Investors warned as lending set to tighten further

By James Mitchell

Property investors are being urged to ignore signs of a slowing market and buy now, as 2016 shapes up to be a tough year for lending.

An award-winning mortgage broker has urged investors to buy sooner rather than later as future regulatory measures look set to make it increasingly difficult to obtain a mortgage.

A fresh consultation paper from the Basel Committee on Banking Supervision – an international committee that encourages shared standards in lending – proposes substantially higher capital requirements on investment loans, which could see mortgage rates rise even further if implemented by APRA.

The committee issued its second consultation paper on the standardised approach for credit risk in December.

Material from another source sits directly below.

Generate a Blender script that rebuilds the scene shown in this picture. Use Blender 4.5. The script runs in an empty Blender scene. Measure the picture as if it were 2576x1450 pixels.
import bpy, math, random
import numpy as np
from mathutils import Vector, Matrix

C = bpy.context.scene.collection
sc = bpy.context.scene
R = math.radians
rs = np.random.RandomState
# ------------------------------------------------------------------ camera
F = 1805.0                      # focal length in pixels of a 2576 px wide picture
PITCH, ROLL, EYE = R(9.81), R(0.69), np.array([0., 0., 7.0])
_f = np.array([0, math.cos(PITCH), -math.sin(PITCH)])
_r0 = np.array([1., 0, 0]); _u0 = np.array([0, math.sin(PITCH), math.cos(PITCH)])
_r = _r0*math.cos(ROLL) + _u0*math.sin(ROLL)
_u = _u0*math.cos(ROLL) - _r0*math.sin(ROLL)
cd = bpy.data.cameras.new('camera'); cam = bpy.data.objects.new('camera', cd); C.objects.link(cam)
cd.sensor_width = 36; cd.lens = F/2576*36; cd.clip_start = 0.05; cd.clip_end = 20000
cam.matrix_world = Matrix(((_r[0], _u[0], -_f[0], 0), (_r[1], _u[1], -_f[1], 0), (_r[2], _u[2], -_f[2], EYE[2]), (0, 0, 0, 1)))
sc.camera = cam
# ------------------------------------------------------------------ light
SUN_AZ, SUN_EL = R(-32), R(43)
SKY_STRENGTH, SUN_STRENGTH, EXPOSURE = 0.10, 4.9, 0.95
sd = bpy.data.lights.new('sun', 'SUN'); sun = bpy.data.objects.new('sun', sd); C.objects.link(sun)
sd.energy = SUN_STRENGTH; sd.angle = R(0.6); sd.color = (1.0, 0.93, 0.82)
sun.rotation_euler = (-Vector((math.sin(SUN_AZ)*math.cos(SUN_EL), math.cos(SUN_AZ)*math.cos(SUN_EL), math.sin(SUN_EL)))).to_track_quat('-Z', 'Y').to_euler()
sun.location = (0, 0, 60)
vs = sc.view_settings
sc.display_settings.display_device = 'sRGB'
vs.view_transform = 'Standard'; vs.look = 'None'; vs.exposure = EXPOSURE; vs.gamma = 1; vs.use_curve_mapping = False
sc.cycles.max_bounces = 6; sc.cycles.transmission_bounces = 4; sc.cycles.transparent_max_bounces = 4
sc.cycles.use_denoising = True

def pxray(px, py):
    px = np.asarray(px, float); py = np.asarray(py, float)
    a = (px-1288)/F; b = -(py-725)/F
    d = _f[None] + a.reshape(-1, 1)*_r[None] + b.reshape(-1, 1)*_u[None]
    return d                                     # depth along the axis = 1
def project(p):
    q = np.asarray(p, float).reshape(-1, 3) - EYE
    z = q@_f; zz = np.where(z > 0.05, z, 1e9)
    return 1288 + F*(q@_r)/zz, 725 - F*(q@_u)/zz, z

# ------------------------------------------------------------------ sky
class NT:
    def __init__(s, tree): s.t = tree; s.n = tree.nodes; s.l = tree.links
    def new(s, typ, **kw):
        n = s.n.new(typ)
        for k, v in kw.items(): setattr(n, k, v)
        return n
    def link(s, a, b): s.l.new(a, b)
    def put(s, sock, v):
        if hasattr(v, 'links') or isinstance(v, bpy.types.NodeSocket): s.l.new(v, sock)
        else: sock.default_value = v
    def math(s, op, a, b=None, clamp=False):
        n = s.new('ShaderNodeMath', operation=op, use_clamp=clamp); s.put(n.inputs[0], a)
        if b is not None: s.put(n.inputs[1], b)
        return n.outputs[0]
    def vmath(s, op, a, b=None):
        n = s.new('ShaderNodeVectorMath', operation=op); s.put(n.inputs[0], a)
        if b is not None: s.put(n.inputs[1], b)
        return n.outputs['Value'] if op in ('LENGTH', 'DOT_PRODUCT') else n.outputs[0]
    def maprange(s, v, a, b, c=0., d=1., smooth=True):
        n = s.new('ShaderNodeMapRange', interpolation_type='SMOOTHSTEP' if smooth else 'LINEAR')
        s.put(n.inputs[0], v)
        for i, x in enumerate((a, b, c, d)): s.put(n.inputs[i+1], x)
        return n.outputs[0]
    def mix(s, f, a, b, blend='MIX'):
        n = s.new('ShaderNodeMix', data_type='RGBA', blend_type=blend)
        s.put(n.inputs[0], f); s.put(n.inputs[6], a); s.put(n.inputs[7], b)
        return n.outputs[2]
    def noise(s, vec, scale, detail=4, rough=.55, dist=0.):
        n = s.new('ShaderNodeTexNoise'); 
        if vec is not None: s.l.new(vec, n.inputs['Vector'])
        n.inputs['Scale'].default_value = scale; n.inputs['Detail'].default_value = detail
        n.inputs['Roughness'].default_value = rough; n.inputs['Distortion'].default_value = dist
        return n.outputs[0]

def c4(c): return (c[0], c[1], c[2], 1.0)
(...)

CoreLogic RP Data’s executive general manager of commercial Craig Mackenzie said the paper is “extremely important” as it effectively sets out the minimum international expectations of the Basel Committee with respect to the capital treatment of a range of asset classes.

“Of particular relevance to the Australian market is the proposed new capital treatment for residential mortgages,” Mr Mackenzie said.

The proposal could affect all Australian banks other than the big four and Macquarie, who use an IRB approach to determine regulatory capital.

“The most controversial aspect of the consultation paper is the Basel Committee’s proposal to levy higher capital on a subset of investment loans,” he said. “Not just marginally higher. Two to three times higher than for a like for like owner-occupied loan.”

Responding to the consultation paper, Andrew Harrison of KeyInvest Lending Services said that despite the regulatory changes of 2015, which saw banks introduce two-tiered pricing and lift their variable rates to offset additional capital requirements, investors should buy now to avoid facing further lending restrictions.

“It would be prudent if you wish to purchase an investment property in 2016 and you think you may struggle to meet a higher deposit and/or you would rely upon the rental income to service your investment loan that sooner rather than later would be a good time to buy that investment property,” he said.

Mr Harrison has no doubt that Australian authorities will respond to higher international standards should the committee, of which Australia is a member country, votes to adopt the changes suggested in the consultation paper. 

“Behind the scenes there is no doubt we will see a further sharpening of policy surrounding the qualification criteria for investment loans,” he said. “This could be in the form of these types of loans requiring a higher deposit or instead of allowing 80 per cent of rental income towards serviceability, a lower threshold could be set.

“Even worse both of these types of changes could be implemented simultaneously which would preclude a large proportion of Australians from beginning or expanding their property investments.”

Mr Harrison, who is based in South Australia, was named the winner of last year’s inaugural Investors Choice Award for mortgage broking.